Android 17 is supposed to be the perk Pixel owners get ahead of everyone else. Instead, some users are finding that basic swipes have become a little adventure in guesswork, with reports that the new build can leave touch input lagging, freezing for a few seconds, or even reversing direction on Pixels across several generations. The Android 17 touchscreen bug has been reported on the Pixel 7, Pixel 8, Pixel 9, and Pixel 10 series.
The complaint is showing up on the Pixel 7, Pixel 8, Pixel 9, and Pixel 10 series, all of which are running the same stable release that started rolling out on June 16. That broad spread points more cleanly to a software regression than to a hardware flaw on a single model, which is the kind of distinction that matters a lot when a bug is wearing the crown of a brand-new platform release.
What Pixel owners are seeing
One Pixel 8 Pro owner described swiping up through YouTube Shorts only to have the screen respond for a handful of gestures before going dead for a few seconds. The same person said the glitch also shows up in Messages and on the home screen, where an upward swipe can scroll down instead. That is the sort of failure that turns a phone from useful to annoying in about three seconds flat.
- Input can stop responding after several swipes
- Vertical gestures may be interpreted in the wrong direction
- The issue has been reported across Pixel 7, 8, 9, and 10 devices
Google says a fix is in progress
Google has acknowledged the problem through its official Pixel Community account on Reddit and says it is actively working on a fix. That is better than radio silence, but not by much: there is no root cause, no patch date, and no clue whether this turns into a quick hotfix or a messier rollback-style repair. The silence around the technical cause suggests Google may still be isolating whether the bug sits in gesture handling, touch drivers, or something deeper in the Android 17 stack.

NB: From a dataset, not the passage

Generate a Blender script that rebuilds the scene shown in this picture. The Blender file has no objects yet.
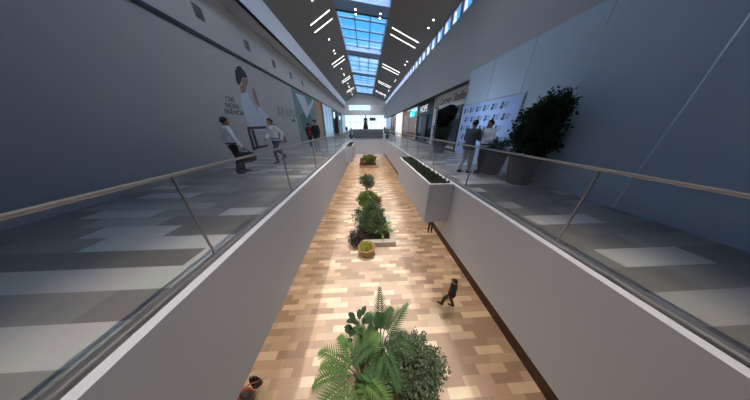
import bpy, math, random
from mathutils import Vector, Matrix, noise
random.seed(7)
C = bpy.context.scene.collection
sc = bpy.context.scene
PI = math.pi
F = 158.0; TH = math.atan(73/158.0); PSI = math.atan(9*math.cos(TH)/158.0)
UP = 5.5                    # upper floor level
CAM = Vector((0, 0, UP+1.5))

# ------------------------------------------------------------ camera
cam_d = bpy.data.cameras.new('camera'); cam = bpy.data.objects.new('camera', cam_d); C.objects.link(cam)
cam.location = CAM; cam.rotation_euler = (PI/2-TH, 0, -PSI)
cam_d.sensor_width = 36; cam_d.lens = 36*F/750; cam_d.clip_start = 0.02; cam_d.clip_end = 500
sc.camera = cam
RM = Matrix.Rotation(-PSI, 3, 'Z') @ Matrix.Rotation(PI/2-TH, 3, 'X')
def ray(px, py): return (RM @ Vector(((px-375)/F, -(py-200)/F, -1))).normalized()
def on_x(px, py, x):
    d = ray(px, py); t = x/d.x; return CAM + d*t
def on_y(px, py, y):
    d = ray(px, py); t = y/d.y; return CAM + d*t
def on_z(px, py, z):
    d = ray(px, py); t = (z-CAM.z)/d.z; return CAM + d*t

# ------------------------------------------------------------ materials
MATS = {}
def mat(name, col, rough=.6, metal=0, emit=0, var=.06, scale=8, bump=0, spec=.5, ecol=None, subs=0):
    if name in MATS: return MATS[name]
    m = bpy.data.materials.new(name); m.use_nodes = True; nt = m.node_tree; N = nt.nodes; L = nt.links
    b = N['Principled BSDF']; b.inputs['Roughness'].default_value = rough; b.inputs['Metallic'].default_value = metal
    b.inputs['Specular IOR Level'].default_value = spec
    tc = N.new('ShaderNodeTexCoord'); nz = N.new('ShaderNodeTexNoise'); nz.inputs['Scale'].default_value = scale; nz.inputs['Detail'].default_value = 4
    L.new(tc.outputs['Object'], nz.inputs['Vector'])
    mx = N.new('ShaderNodeMixRGB'); mx.inputs[1].default_value = (*[c*(1-var) for c in col], 1); mx.inputs[2].default_value = (*[min(1, c*(1+var)) for c in col], 1)
    L.new(nz.outputs['Fac'], mx.inputs[0]); L.new(mx.outputs[0], b.inputs['Base Color'])
    if emit:
        b.inputs['Emission Color'].default_value = (*(ecol or col), 1); b.inputs['Emission Strength'].default_value = emit
    if bump:
        bp = N.new('ShaderNodeBump'); bp.inputs['Strength'].default_value = bump; bp.inputs['Distance'].default_value = .02
        L.new(nz.outputs['Fac'], bp.inputs['Height']); L.new(bp.outputs[0], b.inputs['Normal'])
    MATS[name] = m; return m

def tile_mat(name, tones, w, h, rough, shift=.37):
    m = bpy.data.materials.new(name); m.use_nodes = True; nt = m.node_tree; N = nt.nodes; L = nt.links
    b = N['Principled BSDF']; b.inputs['Roughness'].default_value = rough
    tc = N.new('ShaderNodeTexCoord'); sp = N.new('ShaderNodeSeparateXYZ'); L.new(tc.outputs['Object'], sp.inputs[0])
    def M(op, a, bb=None):
        n = N.new('ShaderNodeMath'); n.operation = op
        for i, v in enumerate((a, bb)):
            if v is None: continue
            if isinstance(v, (int, float)): n.inputs[i].default_value = v
            else: L.new(v, n.inputs[i])
        return n.outputs[0]
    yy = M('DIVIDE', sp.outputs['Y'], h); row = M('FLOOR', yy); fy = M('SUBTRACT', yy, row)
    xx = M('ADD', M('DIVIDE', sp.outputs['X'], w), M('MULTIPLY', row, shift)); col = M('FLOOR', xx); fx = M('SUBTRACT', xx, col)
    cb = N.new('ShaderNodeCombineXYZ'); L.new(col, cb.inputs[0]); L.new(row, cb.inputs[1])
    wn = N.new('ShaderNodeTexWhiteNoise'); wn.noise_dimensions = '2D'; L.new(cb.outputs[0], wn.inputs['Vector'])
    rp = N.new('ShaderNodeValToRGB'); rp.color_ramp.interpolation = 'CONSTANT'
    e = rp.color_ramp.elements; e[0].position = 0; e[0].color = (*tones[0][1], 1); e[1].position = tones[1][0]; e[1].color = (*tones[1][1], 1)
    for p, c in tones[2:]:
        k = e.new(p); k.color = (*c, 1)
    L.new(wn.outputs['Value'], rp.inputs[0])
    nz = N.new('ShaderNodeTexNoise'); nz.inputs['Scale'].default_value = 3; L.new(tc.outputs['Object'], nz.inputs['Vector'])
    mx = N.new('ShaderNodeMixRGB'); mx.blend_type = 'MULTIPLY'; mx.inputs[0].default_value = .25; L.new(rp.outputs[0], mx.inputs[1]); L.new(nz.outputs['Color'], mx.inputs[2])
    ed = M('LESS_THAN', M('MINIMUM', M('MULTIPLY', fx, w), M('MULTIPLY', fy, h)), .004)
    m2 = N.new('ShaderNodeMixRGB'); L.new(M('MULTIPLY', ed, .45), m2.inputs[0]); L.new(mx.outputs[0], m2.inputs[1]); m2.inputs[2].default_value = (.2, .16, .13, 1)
    L.new(m2.outputs[0], b.inputs['Base Color']); MATS[name] = m; return m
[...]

Android 17 rollout issues on Pixel phones
The touchscreen issue is only the loudest complaint so far. Users have also reported Wi-Fi connectivity problems, disappearing widgets, and 5G drops around the same rollout, which is a rough look for a release that is meant to make Pixels feel first in line rather than first in line for bug reports. If Google wants this update to feel like an upgrade instead of a stress test, the next patch needs to arrive fast and work the first time.